* PROBLEM REQUIREMENTS:
Write out exactly the lines that run from the line containing "M_FLOOR, None, 0)" through the line containing "tag(fl, kind='structure')"; both end lines belong to the answer.

* DATA SECTION:
* * *
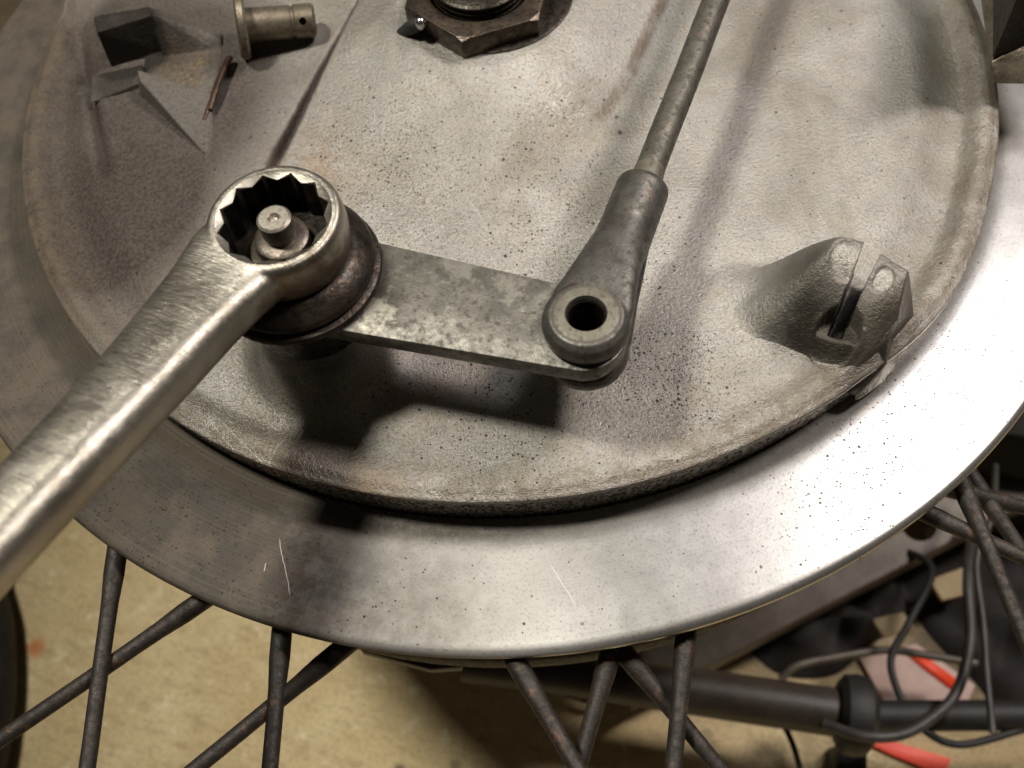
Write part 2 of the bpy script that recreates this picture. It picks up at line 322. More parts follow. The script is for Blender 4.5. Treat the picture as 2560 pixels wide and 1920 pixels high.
def edgesplit(o, deg):
    bm = bmesh.new(); bm.from_mesh(o.data); bmesh.ops.remove_doubles(bm, verts=bm.verts, dist=1e-7)
    bmesh.ops.recalc_face_normals(bm, faces=bm.faces)
    for e in bm.edges:
        if len(e.link_faces) == 2 and e.calc_face_angle(0) > math.radians(deg): e.smooth = False
    bm.to_mesh(o.data); bm.free()
def catmull(P, k=8):
    P = [np.array(p, float) for p in P]; P = [2 * P[0] - P[1]] + P + [2 * P[-1] - P[-2]]; out = []
    for i in range(1, len(P) - 2):
        for j in range(k):
            t = j / k; a, b, c, d = P[i - 1:i + 3]
            out.append(.5 * (2 * b + (c - a) * t + (2 * a - 5 * b + 4 * c - d) * t * t + (3 * b - a - 3 * c + d) * t ** 3))
    out.append(P[-2]); return out
def tube(name, P, r, mat, parent=None, seg=14, flat=1.0):
    """capped tube along points P; r one radius or one per point"""
    P = [Vector(p) for p in P]; n = len(P); rr = [r] * n if not hasattr(r, '__len__') else r; V = []; F = []
    nrm = None
    for i, p in enumerate(P):
        d = (P[min(i + 1, n - 1)] - P[max(i - 1, 0)]).normalized()
        nrm = (Vector((0, 0, 1)) if abs(d.z) < .95 else Vector((1, 0, 0))) if nrm is None else nrm
        nrm = (nrm - d * nrm.dot(d)).normalized(); b = d.cross(nrm)
        for j in range(seg):
            t = 2 * math.pi * j / seg; V.append(p + (b * math.cos(t) + nrm * math.sin(t) * flat) * rr[i])
    for i in range(n - 1):
        for j in range(seg): F.append((i * seg + j, i * seg + (j + 1) % seg, (i + 1) * seg + (j + 1) % seg, (i + 1) * seg + j))
    F.append(tuple(range(seg))[::-1]); F.append(tuple((n - 1) * seg + j for j in range(seg)))
    o = raw(name, V, F, mat, parent); edgesplit(o, 50); return o
def bake(o):
    dg = bpy.context.evaluated_depsgraph_get(); dg.update()
    me = bpy.data.meshes.new_from_object(o.evaluated_get(dg)); old = o.data; o.modifiers.clear(); o.data = me; me.name = old.name
    bpy.data.meshes.remove(old); return o
def bevel(o, w, seg=2, ang=30):
    m = o.modifiers.new('b', 'BEVEL'); m.width = w * MM; m.segments = seg; m.limit_method = 'ANGLE'; m.angle_limit = math.radians(ang)
    bake(o); edgesplit(o, 40); return o
def hull(name, pts, mat, parent=None, bev=.3, seg=2, rough=0.0):
    bm = bmesh.new()
    for p in pts: bm.verts.new(Vector(p) * MM)
    bmesh.ops.convex_hull(bm, input=bm.verts)
    bmesh.ops.dissolve_limit(bm, angle_limit=math.radians(2), verts=bm.verts, edges=bm.edges)
    me = bpy.data.meshes.new(name); bm.to_mesh(me); bm.free()
    o = link(name, me, mat, parent)
    if bev: bevel(o, bev, seg)
    return o
def prism(name, outline, z0, z1, mat, parent=None, bev=.4):
    n = len(outline); V = [(x, y, z0) for x, y in outline] + [(x, y, z1) for x, y in outline]
    F = [tuple(range(n))[::-1], tuple(range(n, 2 * n))] + [(i, (i + 1) % n, n + (i + 1) % n, n + i) for i in range(n)]
    o = raw(name, V, F, mat, parent)
    if bev: bevel(o, bev)
    return o
def cut(o, cutters, op='DIFFERENCE'):
    for c in cutters:
        m = o.modifiers.new('c', 'BOOLEAN'); m.operation = op; m.object = c; m.solver = 'EXACT'
    bake(o)
    for c in cutters: bpy.data.objects.remove(c)
    edgesplit(o, 35); return o
def fuse(o, voxel, smooth=4, fac=.5):
    m = o.modifiers.new('r', 'REMESH'); m.mode = 'VOXEL'; m.voxel_size = voxel * MM; m.use_smooth_shade = True
    if smooth:
        s = o.modifiers.new('s', 'SMOOTH'); s.iterations = smooth; s.factor = fac
    bake(o); return o
def join(objs):
    """merge scratch meshes into one mesh object (the first)"""
    bm = bmesh.new()
    for o in objs: bm.from_mesh(o.data)
    bm.to_mesh(objs[0].data); bm.free()
    for o in objs[1:]: bpy.data.objects.remove(o)
    return objs[0]
def tag(o, label=None, cat=None, group=None, kind=None):
    for k, v in (('label', label), ('category', cat), ('group', group), ('kind', kind)):
        if v: o[k] = v
    return o
def thing(name, loc, label, cat, group=None):
    o = bpy.data.objects.new(name, None); COL.objects.link(o); o.location = Vector(loc) * MM; o.empty_display_size = .01
    bpy.context.view_layer.update(); return tag(o, label, cat, group)
def sst(a, b, x):
    t = np.clip((x - a) / (b - a), 0, 1); return t * t * (3 - 2 * t)
def polyline_sd(x, y, P):
    """signed distance to an open polyline; positive on its left"""
    best = np.full(x.shape, 1e9); sg = np.zeros(x.shape)
    for (x0, y0), (x1, y1) in zip(P[:-1], P[1:]):
        dx, dy = x1 - x0, y1 - y0; L2 = dx * dx + dy * dy
        t = np.clip(((x - x0) * dx + (y - y0) * dy) / L2, 0, 1); ex = x - x0 - t * dx; ey = y - y0 - t * dy
        d = np.hypot(ex, ey); c = dx * ey - dy * ex; m = d < best - 1e-6
        best = np.where(m, d, best); sg = np.where(m, np.sign(c), sg)
    return best * sg

# ------------------------------------------------------------------ floor
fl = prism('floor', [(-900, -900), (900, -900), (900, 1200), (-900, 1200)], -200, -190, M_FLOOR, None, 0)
tag(fl, kind='structure')

# ------------------------------------------------------------------ wheel: hub flange and spokes
wheel = thing('motorcycle_wheel', (0, 0, -30), 'spoked wheel lying flat whose wide bare aluminium hub flange rings the round brake plate', 'wheel')
fp = [(97.6, -16), (97.6, -10.9), (99.4, -10.8), (100.6, -10.55), (102.4, -10.47)]
fp += [(r, -10.45 - .002 * (r - 103)) for r in np.linspace(103, 118.9, 12)] + [(119.8, -10.55), (120.4, -10.8), (120.8, -11.3), (120.95, -12), (120.7, -12.8), (120, -13.4), (118, -13.6), (104, -13.6), (97.6, -16)]
lathe('hub_flange', fp, (0, 0, 0), M_FL, wheel, 360, 50)
lathe('hub_shell', [(116.4, -13.5), (116.6, -15), (115.5, -18), (113, -19.5), (112, -40), (113.6, -42), (113.6, -47), (112, -48), (0, -48)], (0, 0, 0), M_SPOKE, wheel, 200, 40)
SP = [((-78.3, -91.7, -15.5), (-82.5, -126.8, -20)), ((-63.5, -101.7, -18), (-98.6, -120.0, -22)), ((-50.0, -109.5, -18), (-52.5, -130.8, -20)), ((-40.3, -113.5, -18.5), (-65.2, -128.7, -22)),
      ((-11.2, -120.2, -15.2), (-3.7, -137.3, -16.5)), ((4.6, -119.3, -18.2), (-3.6, -136.6, -21.5)), ((6.1, -119.3, -19), (19, -138.6, -25)), ((16.9, -118.9, -17.2), (11.1, -138.8, -19)),
      ((68.5, -98.6, -16.6), (70.3, -125.5, -17.5)), ((60.3, -102.0, -18.5), (74.8, -113.2, -18)), ((73.5, -95.2, -23.5), (78.6, -109, -26)), ((72.7, -99, -23.5), (81.5, -101.6, -26))]
for i, (a, b) in enumerate(SP):
    a = Vector(a); b = Vector(b); d = (b - a).normalized(); p = [a - d * 7, a, a + d * 4, a + d * 9, a + d * 14]; R = [1.75, 1.75, 1.75, 1.45, 1.38]
    for q in range(1, 12): p.append(a + d * (14 + q * 9.0) + Vector((random.uniform(-.12, .12), 0, random.uniform(-.1, .1)))); R.append(1.36)
    if i in (8, 9, 10, 11): R = [r * .95 for r in R]
    tube('spoke', p, R, M_SPOKE, wheel, 16)

# ------------------------------------------------------------------ brake plate
plate = thing('brake_plate', (0, 0, 0), 'cast grey aluminium brake plate, round and speckled, covering the wheel hub', 'brake plate')
RIDGE = [(48, 36), (33.4, 4.6), (24.5, -12.5), (16.5, -22.5), (9.4, -27), (0.2, -39.5), (-6.3, -52.2), (-14, -64), (-20, -76)][::-1]
LINE = [(-47.3, -28), (-46.3, -26.2), (-36.7, -5.3), (-26.5, 16.1), (-15, 40)]
PADL = [(-82, -48), (-78.7, -20.8), (-84.4, 2), (-92, 30)]
PX, PY = -37.1, -65.0
def plate_h(x, y):
    r = np.hypot(x, y); th = np.degrees(np.arctan2(y, x))
    soft = np.clip(np.abs(np.abs(th + 90) - 0) / 60, .0, 1)            # the roll-off is wider at the sides than at the front
    h = -2.6 * soft * (sst(82, 91, r) - .8 * sst(91.5, 95.6, r)) - .7 * sst(96.2, 98.4, r) - .5 * (1 - soft) * sst(90, 97, r)
    sd = polyline_sd(x, y, RIDGE)                                         # inside (left of) the ridge is positive
    wr = np.clip((y + 62) / 70, 0, 1); wid = 10.5 - 1.5 * wr
    bridge = sst(-wid, wid, sd) * (2.2 + 1.4 * sst(-60, 5, y))
    sl = polyline_sd(x, y, PADL)                                        # positive left of pad edge
    lw = 1.0 + 12 * sst(-8, -30, y)
    bridge = bridge * (1 - sst(-12, 12, sl)) * sst(-86, -50, y + .35 * x)
    rh = np.hypot(x + 2.1, y - 3.9)
    hub = (9.9 - 3.6) * (1 - np.clip((rh - 17) / 30, 0, 1)) ** 1.5 * sst(-12, 12, sd)
    ld = polyline_sd(x, y, LINE)
    pad = -1.5 * np.exp(-(sl / 1.5) ** 2) * sst(-26, -12, y) + sst(-.35, .35, ld) * sst(-34, -20, y - .1 * x) * (1 - sst(-12, 12, sl)) * (1.0 - .05 * np.clip(ld, 0, 40)) - 1.7 * np.exp(-(ld / .55) ** 2) * sst(-36, -26, y - .1 * x)
    h = h + np.maximum(bridge + hub * (1 - sst(-.35, .35, ld)), 0) + pad
    rb = np.hypot(x - PX, y - PY)
    boss = 11.5 * (1 - np.clip((rb - 8.8) / 8.0, 0, 1)) ** 2.6
    h = np.where(rb < 8.8, np.maximum(h, 11.5), h + np.where(rb < 17, boss, 0))
    # shallow casting unevenness
    h = h + .05 * np.sin(x * .11 + 1.3) * np.cos(y * .09 + .4)
    h = h - .55 * np.exp(-((sd + 2) / 1.6) ** 2) * sst(-30, -14, y)
    # fillet round the cable lug
    u = (x - 52) * .85 - (y + 73) * .53; v = (x - 52) * .53 + (y + 73) * .85
    h = h + 2.2 * np.exp(-((np.clip(np.abs(u + 3) - 5, 0, 99) / 5.0) ** 2 + (np.clip(np.abs(v + 2) - 5, 0, 99) / 4.0) ** 2))
    return h
ang = np.concatenate([np.arange(168, 384, .42), np.arange(384, 528, 1.5)]) * math.pi / 180
rad = np.concatenate([np.linspace(6, 84, 170, endpoint=False), np.linspace(84, 98.0, 50), [98.3, 98.55]])
A, R_ = np.meshgrid(ang, rad, indexing='ij'); deg = np.degrees(A)
bulge = 1 + .022 * np.exp(-((((deg + 46 + 180) % 360 - 180) / 13.) ** 2)) * sst(60, 99, R_)        # the plate bulges under the cable lug
X = R_ * bulge * np.cos(A); Y = R_ * bulge * np.sin(A); Z = plate_h(R_ * np.cos(A), R_ * np.sin(A))
Z[:, -1] -= .22
Vg = np.stack([X, Y, Z], -1).reshape(-1, 3)
gridmesh('plate_face', Vg, len(ang), len(rad), M_CAST, plate, True)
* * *
* ANSWER:
fl = prism('floor', [(-900, -900), (900, -900), (900, 1200), (-900, 1200)], -200, -190, M_FLOOR, None, 0)
tag(fl, kind='structure')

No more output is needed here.